The Liars - A Review

What’s to like: Just how invincible one feels in youth, and how reality always comes crashing down

Now that it’s been a good amount of time since the books and the series came out, I think it is the right time to talk about two books together — We Were Liars and Family of Liars.

We Were Liars is from the perspective of Cadence Sinclair, daughter of Penny Sinclair and the eldest granddaughter in the all-American, perfect family of Sinclairs. We see through her eyes the events of Summer 17 (she is 17 years old), where she has been the victim of severe trauma, causing a head injury two summers ago, when she was found at the seashore. She doesn’t remember anything about the incident that is the cause of her headaches, which make her feel numb with pain and confusion. She returns to her family beach, Beechwood, missing the Liars and her summers there with them — her cousins Johnny and Mirren, and Gat, the nephew of one of her aunts’ partners, whom she has been in love with since Summer 8, which is the first time they met.

While she tries to find out why her grandpa built a new house, why none of the Liars tried to keep in touch with her over the two summers, and why all the aunts don’t hate each other anymore, she gets flashes of her memories back. She tries to find out, with the help of the rest of the Liars, what happened in Summer 15 — who hurt her and why. We flit through her past summers on Beechwood, understanding the nuances and personalities of all the characters, learning about her grandma Tipper’s death and how it affected her grandpa Harris, a controlling, well-to-do man, trying to get his way and manipulating his daughters into proving themselves worthy of his wealth.

She describes Johnny, the elder son of Aunt Carrie, who was so full of life — seemingly unserious, but committed to everything and everyone he loves. She describes Mirren, the eldest daughter of Aunt Bess, who is sugar and spice, sharp-tongued, but who instantly regrets anything mean she says because she tends to be irritable. She describes Gat — her Gat — who is self-aware and ambitious, and always pushes everyone around him to be better and open their eyes to injustices happening all the time. Cadence’s memories slowly start to come back to her during Summer 17, and what she finally pieces together is something that I really did not expect in my wildest dreams the first time I read this book.

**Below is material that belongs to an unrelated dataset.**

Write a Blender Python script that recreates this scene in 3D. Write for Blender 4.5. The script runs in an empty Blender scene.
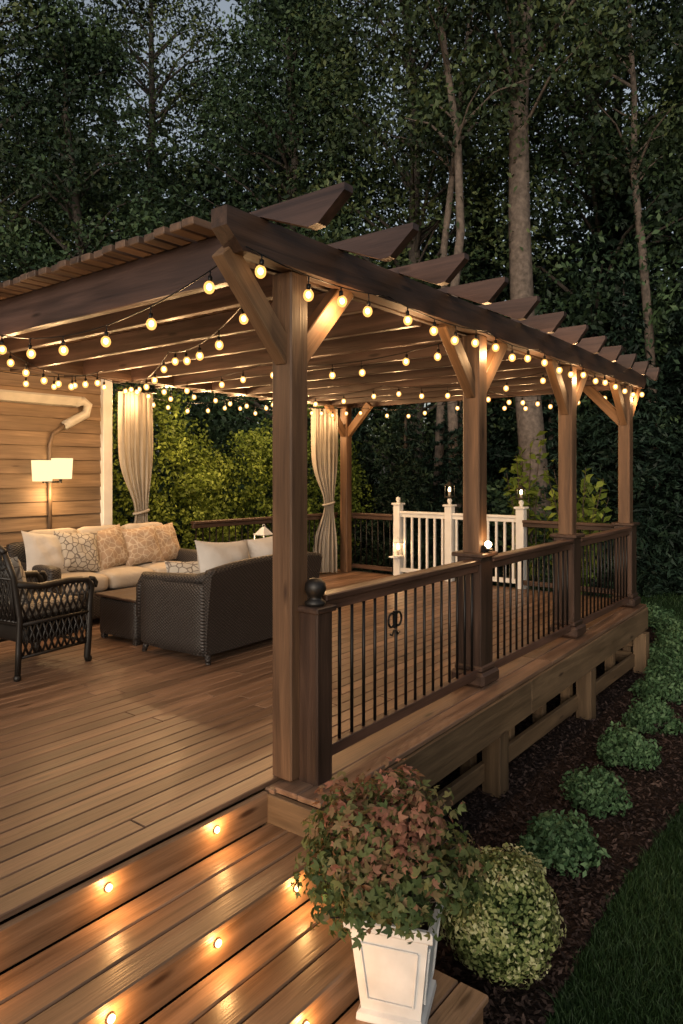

Family of Liars is a prequel to We Were Liars, told from the perspective of Carrie Sinclair, the eldest daughter of Harris and Tipper Sinclair, who is explaining to her son Johnny, what the worst thing she has ever done is. While in We Were Liars, we see all the characters from the perspective of a kid — someone who doesn’t have a full background of the dynamics in this family — Carrie explains it all. She ends up showing how invincible Harris seems, yet makes his motives plausible as he attempts to protect his family.

We learn of another Sinclair sister who died very young at the beach by drowning. This book shows how grief changes people, and how people born and brought up in the same family deal with situations in different ways. As she explains her own Summer 17, when her cousin brings her boyfriend and his friends along for the summer, we hear about their adolescence and the worst thing that she (or, to be specific, they) has done. This family has been holding onto many secrets, only because they have the power and resources to do so.

When I initially started reading these books, I hoped to read a thrilling mystery, and while it fulfils that, it made me fall in love with the half-prose and half-poetry form of writing that E. Lockhart uses — how, in the middle of a sentence, the protagonist switches into a metaphorical (yet highly dramatic and hyperbolical) poetic explanation of the situation, similar to how a teenager would truly think. The presentation of a highly dysfunctional family, but through the lens of stories from Grimm’s fairy tales that explain what is going to happen next, adds a touch of mysticism and fantasy to it all.

The language is simple yet descriptive enough to take you to Beechwood in your mind, the imagery quite clear, especially with the help of the map at the beginning of the book. The presence of inherent racism, along with the power of privilege and the subtle, entangled, always-make-your-stakes-higher fight amongst the mothers, is prominent. This shows how it affects the kids psychologically, pressurizing them to choose between what they care most for and what they can do for their futures. I truly love every single character, as they all are so complex yet so human in their portrayal. Can’t wait for the next instalment in this series!


Favourite line: We are liars. We are beautiful and privileged. We are cracked and broken.”